Igualmente importante é a compreensão do cristianismo de que a “corrupção original” atinge a todos nós e é, por isso mesmo, um problema antropológico. Isso equivale a dizer que a principal causa de sermos corruptíveis é a de sermos humanos. Juízo que, sem sombra de dúvidas, pode parecer tão superficial quanto dizer que ‘a causa de todos os divórcios é o casamento’, mas que tem consequências poderosas. Dizer que a corrupção é sempre uma possibilidade do coração humano é dizer que não há sistema político ou econômico perfeito. É afirmar que nenhuma ideologia, religião, partido ou qualquer outro agrupamento humano é capaz de abrigar em si pessoas incorruptíveis.

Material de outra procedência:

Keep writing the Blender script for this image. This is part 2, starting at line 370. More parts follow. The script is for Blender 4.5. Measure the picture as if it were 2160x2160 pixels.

A solução do problema da corrupção, para o cristianismo, não perpassa apenas as condições sociais justamente porque existe uma necessidade de livre adesão de cada pessoa ao bem. Em nenhum momento se exclui a necessidade de boas instituições e regulações, de modo a evitar os danos da corrupção. Mas salienta-se que estas não são o suficiente. Uma instituição, por melhores regras que tenha, será sempre corrupta se os seus membros forem corruptos. No entanto, quando numa comunidade há uma busca incessante de cada membro pelo bem comum, a corrupção já foi expurgada antes mesmo da comunidade, através do ato deliberado de cada participante daquela comunidade.

Alguém poderá objetar que o próprio cristianismo (sobretudo os catolicismos) rompe com a ideia de corrupção ao cultuar pessoas que foram incorruptíveis, os santos. Ao contrário, eles corroboram com a ideia central. Os santos não foram incorruptíveis, mas foram os que mais se deram conta de sua corruptibilidade. Foram aqueles que, conhecendo-se a si mesmos, espantaram-se de como o mal estava intrinsicamente permeado em seus corações, e decidiram agir no sentido contrário, abrindo-se para a graça e amando o próximo.

 

Padres da Igreja* são chamados os santos que viveram nos primeiros séculos do cristianismo e que, com a profundidade e riqueza de seus ensinamentos, constituíram uma base sólida para o pensamento cristão.